Each of us needs an
opportunity to be alone, and silent, to find space within the day or in the
week, just to reflect and to listen to the voice of God that speaks deep with
us.
--Cardinal
Basil Hume
That phrase—speaks deep with us—I first overlooked
because this quote is part of a larger quote I read, and then upon rereading
it, I misread it. Finally, I saw it for the treasure that it is. Here’s my reflection
around it, out of what I’ve been experiencing in my life in recent months:
Be still, still enough to get past the surface junk, the
masks that fool even me. Get past the ego, the place at which it all gets quite
painful and ugly, the place where I understand deeply and humbly that I am the
vilest offender, the chief of sinners, broken beyond repair by my own hand. It
is then, at that moment, that God can come and begin to speak deep with me,
picking up the shards of my shattered image of myself. Instead of gluing them
back together to make a rough, bumpy replica of what I was before, God tosses
those aside and instead picks up what I could not see, blinded as I was by the
brokenness. God picks up the pearl lying amid the broken pieces, breathes life
into it, and holds it close to God’s heart.
The pearl, born of suffering and love, is the seed of God
in me, there all along, but not visible to me until I was still and silent and
alone for long enough that all that blinded me to it was seen by me for the
falseness that it is.
God has been speaking deep with me in this season, in the
desert, both words of challenge and words of affirmation, all of it truth, deep
calling to deep. I can’t prove it’s God, yet I know for certain it is. The
pearl is love, my true self. Even when it is trampled by swine, cast aside for
shinier baubles, or abused by those who would try to selfishly hoard it, it
lasts. It was created in suffering, so it can withstand suffering. It is
divine, so it cannot be possessed by manipulation or force.
I am learning of this pearl within me. It is in all of
us, but it is hard work to find it, and most of us will not choose the work; it
must be forced upon us, unbidden and unwanted. Even then, we can choose to mask
the pain of it with distraction and denial, rather than live with the pain of
being stripped, broken and exposed in all our filth and ugliness.

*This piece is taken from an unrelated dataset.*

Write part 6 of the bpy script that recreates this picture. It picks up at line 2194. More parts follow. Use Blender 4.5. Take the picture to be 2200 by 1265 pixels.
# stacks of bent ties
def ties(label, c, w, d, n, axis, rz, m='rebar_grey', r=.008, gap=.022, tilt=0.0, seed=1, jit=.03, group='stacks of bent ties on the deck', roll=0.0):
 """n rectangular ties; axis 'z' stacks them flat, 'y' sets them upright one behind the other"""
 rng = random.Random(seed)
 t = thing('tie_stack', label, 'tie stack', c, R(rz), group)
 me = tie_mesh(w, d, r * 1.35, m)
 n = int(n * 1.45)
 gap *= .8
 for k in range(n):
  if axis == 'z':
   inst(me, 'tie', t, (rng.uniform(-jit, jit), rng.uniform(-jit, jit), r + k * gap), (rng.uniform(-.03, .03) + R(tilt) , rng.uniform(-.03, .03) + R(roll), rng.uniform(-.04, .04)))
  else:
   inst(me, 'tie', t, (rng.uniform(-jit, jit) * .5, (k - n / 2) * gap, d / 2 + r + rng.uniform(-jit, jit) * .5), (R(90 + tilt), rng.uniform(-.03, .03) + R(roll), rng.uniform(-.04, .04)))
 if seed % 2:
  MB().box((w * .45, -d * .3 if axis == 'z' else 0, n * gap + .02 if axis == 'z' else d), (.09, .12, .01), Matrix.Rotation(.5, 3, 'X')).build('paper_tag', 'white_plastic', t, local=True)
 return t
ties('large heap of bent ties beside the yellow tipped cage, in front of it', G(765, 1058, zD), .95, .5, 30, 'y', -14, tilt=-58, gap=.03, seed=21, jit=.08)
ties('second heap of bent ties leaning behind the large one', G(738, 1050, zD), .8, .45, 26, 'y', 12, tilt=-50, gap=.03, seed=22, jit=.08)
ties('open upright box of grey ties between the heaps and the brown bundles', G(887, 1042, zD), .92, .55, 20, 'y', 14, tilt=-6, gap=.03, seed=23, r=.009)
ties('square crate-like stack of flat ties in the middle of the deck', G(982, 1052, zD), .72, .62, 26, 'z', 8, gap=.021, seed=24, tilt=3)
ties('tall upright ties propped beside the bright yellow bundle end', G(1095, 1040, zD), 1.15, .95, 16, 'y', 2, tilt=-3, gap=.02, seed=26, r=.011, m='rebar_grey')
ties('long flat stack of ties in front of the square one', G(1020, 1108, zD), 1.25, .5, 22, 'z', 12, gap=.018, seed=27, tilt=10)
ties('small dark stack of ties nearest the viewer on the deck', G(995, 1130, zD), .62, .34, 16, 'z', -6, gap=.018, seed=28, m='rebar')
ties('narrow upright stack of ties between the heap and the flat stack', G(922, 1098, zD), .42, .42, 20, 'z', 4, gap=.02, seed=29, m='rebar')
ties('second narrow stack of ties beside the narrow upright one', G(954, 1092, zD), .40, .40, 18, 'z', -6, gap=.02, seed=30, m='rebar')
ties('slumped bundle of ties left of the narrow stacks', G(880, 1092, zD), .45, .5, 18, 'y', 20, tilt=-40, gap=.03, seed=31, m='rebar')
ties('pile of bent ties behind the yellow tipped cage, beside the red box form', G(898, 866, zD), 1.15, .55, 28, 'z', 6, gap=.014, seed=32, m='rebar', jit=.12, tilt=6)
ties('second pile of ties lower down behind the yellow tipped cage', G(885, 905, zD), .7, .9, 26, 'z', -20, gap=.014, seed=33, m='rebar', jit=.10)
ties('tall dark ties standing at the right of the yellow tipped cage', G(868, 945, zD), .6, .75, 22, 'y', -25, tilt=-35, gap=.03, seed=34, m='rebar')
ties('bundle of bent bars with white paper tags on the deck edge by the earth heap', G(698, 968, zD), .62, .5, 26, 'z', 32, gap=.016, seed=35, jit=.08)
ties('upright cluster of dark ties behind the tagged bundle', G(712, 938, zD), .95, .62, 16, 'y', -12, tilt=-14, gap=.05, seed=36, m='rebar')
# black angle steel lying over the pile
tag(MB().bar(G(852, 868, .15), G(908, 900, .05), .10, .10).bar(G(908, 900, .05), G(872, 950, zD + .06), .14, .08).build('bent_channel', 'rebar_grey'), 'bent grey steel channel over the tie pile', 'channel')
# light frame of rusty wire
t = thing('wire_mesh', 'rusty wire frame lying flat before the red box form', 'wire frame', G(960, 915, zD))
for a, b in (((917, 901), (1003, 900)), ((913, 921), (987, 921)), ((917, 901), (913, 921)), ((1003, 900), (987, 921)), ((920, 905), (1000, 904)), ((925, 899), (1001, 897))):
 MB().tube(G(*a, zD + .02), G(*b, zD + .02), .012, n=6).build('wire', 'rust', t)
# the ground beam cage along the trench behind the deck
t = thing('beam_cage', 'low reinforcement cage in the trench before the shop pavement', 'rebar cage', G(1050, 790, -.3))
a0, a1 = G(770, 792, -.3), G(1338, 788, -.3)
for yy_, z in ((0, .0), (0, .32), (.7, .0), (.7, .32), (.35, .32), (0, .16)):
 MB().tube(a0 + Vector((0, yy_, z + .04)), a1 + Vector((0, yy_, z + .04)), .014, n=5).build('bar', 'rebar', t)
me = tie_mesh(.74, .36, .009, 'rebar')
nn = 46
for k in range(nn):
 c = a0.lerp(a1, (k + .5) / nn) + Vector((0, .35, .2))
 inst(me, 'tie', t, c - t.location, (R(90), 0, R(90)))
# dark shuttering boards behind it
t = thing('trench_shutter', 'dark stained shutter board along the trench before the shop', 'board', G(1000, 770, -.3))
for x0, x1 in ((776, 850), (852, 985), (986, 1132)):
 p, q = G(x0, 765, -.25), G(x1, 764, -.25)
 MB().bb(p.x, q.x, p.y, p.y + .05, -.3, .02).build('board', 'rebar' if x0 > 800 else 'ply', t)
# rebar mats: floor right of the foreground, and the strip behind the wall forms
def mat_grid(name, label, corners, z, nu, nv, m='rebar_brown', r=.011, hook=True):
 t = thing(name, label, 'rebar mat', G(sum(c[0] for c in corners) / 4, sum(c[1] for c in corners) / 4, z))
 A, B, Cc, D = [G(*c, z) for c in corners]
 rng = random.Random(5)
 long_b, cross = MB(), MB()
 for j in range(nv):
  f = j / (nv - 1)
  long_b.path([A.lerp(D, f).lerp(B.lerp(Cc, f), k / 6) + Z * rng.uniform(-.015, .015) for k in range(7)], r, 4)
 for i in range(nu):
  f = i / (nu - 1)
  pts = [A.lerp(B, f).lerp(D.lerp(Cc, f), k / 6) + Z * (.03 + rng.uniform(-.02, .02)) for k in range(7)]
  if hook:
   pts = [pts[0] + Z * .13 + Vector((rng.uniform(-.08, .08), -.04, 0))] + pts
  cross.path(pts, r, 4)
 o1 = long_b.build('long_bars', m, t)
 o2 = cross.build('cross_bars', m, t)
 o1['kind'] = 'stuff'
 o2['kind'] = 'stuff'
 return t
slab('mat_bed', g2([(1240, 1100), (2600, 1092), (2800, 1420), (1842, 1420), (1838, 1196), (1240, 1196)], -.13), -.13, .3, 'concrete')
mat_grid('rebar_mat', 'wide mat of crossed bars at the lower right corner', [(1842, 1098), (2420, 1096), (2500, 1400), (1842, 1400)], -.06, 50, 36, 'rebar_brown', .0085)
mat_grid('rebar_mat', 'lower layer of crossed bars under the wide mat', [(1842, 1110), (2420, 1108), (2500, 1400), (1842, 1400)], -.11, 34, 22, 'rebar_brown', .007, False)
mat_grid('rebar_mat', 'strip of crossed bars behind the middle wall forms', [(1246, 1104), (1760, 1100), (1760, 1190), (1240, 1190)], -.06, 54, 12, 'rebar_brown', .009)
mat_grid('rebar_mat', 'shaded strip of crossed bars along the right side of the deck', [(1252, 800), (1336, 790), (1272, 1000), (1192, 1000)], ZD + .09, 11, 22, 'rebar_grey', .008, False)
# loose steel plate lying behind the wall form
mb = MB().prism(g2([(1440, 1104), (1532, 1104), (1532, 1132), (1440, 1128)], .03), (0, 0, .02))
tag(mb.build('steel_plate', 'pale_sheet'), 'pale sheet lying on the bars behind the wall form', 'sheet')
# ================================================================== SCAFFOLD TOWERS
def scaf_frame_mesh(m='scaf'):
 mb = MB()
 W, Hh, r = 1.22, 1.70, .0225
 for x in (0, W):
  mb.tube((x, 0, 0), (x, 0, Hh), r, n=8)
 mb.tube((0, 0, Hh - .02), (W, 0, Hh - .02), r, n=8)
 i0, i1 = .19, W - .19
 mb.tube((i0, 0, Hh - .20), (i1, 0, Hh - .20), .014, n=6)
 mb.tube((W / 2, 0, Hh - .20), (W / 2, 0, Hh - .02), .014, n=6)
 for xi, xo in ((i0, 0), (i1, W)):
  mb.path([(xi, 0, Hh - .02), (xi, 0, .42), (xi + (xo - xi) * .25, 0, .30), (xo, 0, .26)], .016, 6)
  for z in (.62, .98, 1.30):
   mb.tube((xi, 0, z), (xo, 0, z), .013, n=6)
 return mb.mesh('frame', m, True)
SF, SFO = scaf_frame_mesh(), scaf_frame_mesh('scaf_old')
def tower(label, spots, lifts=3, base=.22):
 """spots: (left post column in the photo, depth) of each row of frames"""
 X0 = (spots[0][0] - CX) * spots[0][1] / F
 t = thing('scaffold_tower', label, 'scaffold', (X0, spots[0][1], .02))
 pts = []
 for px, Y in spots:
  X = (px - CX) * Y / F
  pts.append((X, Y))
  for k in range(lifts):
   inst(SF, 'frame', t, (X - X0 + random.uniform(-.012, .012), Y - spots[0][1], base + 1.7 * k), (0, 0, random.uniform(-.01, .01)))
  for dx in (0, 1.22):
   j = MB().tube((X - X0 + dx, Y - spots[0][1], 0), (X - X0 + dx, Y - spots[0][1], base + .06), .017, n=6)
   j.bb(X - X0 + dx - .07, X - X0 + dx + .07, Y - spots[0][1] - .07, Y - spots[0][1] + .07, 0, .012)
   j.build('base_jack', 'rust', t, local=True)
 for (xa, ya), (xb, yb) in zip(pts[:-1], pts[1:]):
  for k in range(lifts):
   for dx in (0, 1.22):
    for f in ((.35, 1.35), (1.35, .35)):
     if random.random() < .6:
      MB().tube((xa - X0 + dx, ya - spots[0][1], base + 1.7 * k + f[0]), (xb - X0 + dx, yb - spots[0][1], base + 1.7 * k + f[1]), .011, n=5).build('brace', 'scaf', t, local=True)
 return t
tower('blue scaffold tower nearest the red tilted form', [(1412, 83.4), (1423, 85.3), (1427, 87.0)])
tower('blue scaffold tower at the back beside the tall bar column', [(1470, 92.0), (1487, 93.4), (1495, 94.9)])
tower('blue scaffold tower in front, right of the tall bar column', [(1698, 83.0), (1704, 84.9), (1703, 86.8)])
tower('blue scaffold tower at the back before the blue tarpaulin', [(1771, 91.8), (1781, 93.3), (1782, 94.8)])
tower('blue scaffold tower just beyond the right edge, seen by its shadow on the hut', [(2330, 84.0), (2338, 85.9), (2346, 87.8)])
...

Even if we stay with the work, the painful work, long
enough to hear God speak deep with us, long enough to discover the pearl, it
remains elusive, unpredictable and undomesticatable, because it is enlivened by
the Holy Spirit. The pearl’s discovery is not an arrival, but a threshold, a
place of beginning again, not without its own pain, but with a wisdom that can
only happen through the hard work of being broken.